Flame-speed sensitivity to temperature changes and the deflagration-to-detonation transition

Abstract To better understand how the dynamics of a folded flame propagating from the closed end of a semiinfinite tube is affected by the blast flow of unburned mixture and the flame-driven acoustics, we study a one-dimensional, unsteady model in which (1) the folded flame is modeled as a planar, markedly subsonic, reactive discontinuity separating the fresh and burned gases, both being chemically inert, and (2) the burning speed of the discontinuity has the same, exponential dependence on the reaction temperature as that of the corresponding laminar flame, but it exceeds the latter by a large factor σ ( t ) (degree of folding) which is prescribed an assumed known dependence on time.

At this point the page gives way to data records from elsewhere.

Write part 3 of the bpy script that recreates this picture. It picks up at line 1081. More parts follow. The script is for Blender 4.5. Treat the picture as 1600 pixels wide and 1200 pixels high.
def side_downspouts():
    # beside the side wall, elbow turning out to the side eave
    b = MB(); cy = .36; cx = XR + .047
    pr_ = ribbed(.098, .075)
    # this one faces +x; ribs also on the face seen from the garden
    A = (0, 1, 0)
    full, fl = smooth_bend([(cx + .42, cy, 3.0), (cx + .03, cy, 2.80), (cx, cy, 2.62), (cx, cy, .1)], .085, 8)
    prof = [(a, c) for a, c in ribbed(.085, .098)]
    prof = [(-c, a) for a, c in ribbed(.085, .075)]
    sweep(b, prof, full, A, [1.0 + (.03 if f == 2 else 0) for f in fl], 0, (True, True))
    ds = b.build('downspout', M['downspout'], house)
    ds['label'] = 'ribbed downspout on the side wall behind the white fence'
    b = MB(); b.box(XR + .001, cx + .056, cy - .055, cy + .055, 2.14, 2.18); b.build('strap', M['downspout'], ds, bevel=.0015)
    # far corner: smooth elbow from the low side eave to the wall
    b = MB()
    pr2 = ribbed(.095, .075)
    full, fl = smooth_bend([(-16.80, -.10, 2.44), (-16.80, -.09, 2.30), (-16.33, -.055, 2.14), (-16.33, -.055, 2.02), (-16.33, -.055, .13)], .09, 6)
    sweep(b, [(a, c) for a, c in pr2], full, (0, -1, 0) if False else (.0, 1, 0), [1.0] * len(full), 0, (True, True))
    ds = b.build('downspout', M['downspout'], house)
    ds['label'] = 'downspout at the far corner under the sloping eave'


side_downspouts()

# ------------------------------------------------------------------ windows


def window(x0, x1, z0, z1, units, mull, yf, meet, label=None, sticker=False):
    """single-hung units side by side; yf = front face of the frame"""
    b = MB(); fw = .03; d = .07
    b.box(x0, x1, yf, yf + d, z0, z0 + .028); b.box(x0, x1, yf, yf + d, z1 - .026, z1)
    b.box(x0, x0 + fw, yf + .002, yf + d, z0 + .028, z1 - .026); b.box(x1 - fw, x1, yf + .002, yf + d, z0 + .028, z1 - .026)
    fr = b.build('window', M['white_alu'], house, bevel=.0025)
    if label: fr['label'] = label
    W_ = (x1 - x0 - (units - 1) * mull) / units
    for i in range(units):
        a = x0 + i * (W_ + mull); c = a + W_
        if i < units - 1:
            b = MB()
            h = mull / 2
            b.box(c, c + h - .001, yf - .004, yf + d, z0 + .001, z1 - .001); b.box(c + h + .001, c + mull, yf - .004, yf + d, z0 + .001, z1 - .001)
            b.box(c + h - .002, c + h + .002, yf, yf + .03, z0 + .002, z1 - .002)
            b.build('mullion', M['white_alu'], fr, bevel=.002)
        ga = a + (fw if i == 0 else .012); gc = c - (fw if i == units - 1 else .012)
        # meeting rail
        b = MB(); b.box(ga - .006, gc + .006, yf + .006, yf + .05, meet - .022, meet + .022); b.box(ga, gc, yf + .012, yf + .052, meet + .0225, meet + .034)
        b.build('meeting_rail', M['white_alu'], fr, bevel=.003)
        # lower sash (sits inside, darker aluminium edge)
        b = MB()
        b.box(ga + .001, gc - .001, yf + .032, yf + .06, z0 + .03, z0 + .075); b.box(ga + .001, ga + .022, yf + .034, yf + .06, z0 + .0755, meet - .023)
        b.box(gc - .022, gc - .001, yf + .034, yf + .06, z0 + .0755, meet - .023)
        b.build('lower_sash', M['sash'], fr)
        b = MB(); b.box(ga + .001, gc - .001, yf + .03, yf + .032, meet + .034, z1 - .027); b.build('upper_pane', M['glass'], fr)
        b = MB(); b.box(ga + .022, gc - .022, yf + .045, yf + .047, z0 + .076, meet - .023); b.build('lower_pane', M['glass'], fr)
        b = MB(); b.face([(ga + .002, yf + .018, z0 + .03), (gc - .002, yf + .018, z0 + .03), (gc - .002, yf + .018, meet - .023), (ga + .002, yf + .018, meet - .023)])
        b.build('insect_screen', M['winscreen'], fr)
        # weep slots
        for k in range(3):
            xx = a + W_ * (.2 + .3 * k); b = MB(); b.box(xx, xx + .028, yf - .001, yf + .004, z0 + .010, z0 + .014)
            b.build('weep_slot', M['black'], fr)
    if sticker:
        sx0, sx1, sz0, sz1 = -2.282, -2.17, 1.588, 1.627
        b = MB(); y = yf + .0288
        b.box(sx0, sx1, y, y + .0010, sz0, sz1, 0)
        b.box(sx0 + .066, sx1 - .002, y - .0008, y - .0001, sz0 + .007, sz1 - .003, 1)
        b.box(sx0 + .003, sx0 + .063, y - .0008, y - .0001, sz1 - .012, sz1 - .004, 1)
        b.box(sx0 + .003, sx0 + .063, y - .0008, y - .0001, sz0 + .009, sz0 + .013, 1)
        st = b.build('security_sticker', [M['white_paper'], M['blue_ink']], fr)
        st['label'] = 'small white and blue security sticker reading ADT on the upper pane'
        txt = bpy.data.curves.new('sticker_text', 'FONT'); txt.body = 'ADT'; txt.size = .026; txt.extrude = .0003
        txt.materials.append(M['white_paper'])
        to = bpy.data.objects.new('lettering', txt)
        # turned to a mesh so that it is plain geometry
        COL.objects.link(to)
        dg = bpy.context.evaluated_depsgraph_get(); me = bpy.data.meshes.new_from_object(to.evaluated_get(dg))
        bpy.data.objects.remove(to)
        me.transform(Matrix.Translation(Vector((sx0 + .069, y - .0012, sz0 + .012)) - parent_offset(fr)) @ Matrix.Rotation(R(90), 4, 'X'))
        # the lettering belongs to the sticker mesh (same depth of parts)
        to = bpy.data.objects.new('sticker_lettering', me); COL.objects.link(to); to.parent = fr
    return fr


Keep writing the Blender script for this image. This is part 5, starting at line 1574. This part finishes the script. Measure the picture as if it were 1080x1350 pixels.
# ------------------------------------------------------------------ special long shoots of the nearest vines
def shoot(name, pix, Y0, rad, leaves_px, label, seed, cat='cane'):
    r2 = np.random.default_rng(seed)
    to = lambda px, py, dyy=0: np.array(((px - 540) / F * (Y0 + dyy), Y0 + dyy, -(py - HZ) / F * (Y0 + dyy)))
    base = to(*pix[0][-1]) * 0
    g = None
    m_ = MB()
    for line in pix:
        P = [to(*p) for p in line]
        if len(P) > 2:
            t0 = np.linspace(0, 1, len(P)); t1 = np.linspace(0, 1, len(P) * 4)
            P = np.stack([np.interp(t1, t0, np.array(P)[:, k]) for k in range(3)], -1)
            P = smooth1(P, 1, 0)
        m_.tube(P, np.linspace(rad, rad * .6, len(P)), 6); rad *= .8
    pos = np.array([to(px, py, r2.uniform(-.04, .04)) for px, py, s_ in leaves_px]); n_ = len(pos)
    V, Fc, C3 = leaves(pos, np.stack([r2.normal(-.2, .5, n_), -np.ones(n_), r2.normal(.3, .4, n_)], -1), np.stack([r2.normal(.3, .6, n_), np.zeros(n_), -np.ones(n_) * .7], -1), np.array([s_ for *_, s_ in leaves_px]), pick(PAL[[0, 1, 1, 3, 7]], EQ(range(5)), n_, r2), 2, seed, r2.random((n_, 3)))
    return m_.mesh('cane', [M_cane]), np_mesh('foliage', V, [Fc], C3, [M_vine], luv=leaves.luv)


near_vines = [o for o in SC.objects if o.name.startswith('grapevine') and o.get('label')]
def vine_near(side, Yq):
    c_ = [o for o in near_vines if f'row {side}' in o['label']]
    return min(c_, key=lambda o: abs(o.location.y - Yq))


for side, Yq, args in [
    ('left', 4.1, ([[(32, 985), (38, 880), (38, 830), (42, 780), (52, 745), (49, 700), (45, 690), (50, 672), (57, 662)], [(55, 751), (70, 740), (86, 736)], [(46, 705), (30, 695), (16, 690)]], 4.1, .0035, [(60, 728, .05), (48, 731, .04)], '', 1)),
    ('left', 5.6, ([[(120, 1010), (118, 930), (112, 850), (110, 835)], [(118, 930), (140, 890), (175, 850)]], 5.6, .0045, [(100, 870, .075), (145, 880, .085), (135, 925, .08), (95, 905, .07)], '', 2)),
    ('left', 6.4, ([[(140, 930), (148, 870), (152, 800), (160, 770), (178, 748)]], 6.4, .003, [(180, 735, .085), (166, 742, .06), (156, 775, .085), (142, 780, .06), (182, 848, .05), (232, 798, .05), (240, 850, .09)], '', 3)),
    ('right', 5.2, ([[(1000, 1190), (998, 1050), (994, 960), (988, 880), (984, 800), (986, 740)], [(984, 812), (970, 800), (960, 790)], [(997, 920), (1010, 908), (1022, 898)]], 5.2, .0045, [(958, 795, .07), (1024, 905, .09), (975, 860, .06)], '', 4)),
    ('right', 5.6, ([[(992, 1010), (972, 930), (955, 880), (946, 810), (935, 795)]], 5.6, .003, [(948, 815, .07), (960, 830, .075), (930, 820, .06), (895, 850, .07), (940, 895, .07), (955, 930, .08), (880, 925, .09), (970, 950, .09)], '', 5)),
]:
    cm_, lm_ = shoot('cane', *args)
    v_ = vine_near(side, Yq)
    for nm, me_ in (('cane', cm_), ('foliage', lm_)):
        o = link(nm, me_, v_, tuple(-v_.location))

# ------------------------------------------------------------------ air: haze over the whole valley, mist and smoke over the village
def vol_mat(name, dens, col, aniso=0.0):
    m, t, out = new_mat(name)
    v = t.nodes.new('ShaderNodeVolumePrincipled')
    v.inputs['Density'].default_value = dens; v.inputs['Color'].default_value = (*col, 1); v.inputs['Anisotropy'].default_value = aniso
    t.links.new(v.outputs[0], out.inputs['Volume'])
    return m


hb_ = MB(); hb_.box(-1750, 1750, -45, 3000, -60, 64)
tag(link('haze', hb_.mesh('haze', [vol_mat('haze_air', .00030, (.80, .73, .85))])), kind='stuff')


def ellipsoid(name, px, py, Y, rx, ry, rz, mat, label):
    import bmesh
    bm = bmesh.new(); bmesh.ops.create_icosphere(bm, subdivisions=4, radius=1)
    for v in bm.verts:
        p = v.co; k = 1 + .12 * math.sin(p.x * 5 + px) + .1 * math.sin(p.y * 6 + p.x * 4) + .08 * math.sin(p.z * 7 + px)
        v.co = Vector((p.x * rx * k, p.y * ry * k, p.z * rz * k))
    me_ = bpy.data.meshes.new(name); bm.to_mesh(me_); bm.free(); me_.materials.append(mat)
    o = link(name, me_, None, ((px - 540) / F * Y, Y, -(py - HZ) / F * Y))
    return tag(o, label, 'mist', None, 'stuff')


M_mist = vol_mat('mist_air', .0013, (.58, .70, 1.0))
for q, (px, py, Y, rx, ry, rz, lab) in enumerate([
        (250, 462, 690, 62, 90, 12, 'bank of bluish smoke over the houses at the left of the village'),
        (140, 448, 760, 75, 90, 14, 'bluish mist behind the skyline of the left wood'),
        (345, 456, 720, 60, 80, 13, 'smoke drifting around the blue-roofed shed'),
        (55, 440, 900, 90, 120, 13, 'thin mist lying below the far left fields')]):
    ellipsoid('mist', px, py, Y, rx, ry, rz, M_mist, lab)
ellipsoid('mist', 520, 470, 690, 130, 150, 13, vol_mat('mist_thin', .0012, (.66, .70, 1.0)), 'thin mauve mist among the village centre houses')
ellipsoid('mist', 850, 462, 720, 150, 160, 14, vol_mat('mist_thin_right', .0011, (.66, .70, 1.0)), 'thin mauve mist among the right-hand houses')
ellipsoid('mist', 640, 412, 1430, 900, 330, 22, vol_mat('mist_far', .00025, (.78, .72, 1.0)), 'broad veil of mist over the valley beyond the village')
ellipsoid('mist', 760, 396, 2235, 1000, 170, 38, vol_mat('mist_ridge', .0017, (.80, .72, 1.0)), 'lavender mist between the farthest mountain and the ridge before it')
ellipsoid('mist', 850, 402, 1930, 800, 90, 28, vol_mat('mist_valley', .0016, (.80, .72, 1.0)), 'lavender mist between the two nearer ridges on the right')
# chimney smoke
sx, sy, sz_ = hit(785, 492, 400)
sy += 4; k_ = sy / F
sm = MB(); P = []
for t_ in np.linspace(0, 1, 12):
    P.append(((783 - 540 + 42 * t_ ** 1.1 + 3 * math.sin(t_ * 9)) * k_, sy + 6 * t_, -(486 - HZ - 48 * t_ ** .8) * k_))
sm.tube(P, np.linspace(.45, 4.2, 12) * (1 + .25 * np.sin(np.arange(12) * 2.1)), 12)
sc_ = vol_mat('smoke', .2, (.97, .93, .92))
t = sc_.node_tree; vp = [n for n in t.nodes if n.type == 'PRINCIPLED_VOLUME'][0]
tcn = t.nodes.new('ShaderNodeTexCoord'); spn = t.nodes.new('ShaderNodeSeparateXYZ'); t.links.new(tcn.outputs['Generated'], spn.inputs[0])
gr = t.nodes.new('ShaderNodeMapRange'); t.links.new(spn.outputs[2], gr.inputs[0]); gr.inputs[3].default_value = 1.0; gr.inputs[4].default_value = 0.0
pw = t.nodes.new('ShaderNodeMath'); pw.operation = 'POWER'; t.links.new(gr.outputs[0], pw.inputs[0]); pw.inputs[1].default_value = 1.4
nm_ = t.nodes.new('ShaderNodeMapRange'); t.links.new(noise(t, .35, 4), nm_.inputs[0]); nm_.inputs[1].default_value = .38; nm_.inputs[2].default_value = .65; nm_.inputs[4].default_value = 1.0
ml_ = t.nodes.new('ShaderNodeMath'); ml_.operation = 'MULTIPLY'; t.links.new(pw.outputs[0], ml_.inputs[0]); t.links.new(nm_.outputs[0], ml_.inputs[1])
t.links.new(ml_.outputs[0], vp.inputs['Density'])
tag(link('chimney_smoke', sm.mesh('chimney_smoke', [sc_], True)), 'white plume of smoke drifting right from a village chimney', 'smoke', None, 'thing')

Upon use of asymptotic techniques in the limit of large activation energies, a nonlinear, σ-dependent, difference equation is obtained for the burning speed history. It shows that (1) two regimes of steady propagation are obtained when σ is constant and less than a critical value σ c that we compute in terms of the mixture properties (only the slower regime is stable), (2) if σ ( t ) exceeds σ c during a long enough period, the reactive discontinuity accelerate limitlessly, and (3) if σ ( t ) never exceeds σ c , and the initial state lies on the lower branch of steady states, the burning speed remains bounded. The results are discussed in terms of the DDT phenomenon.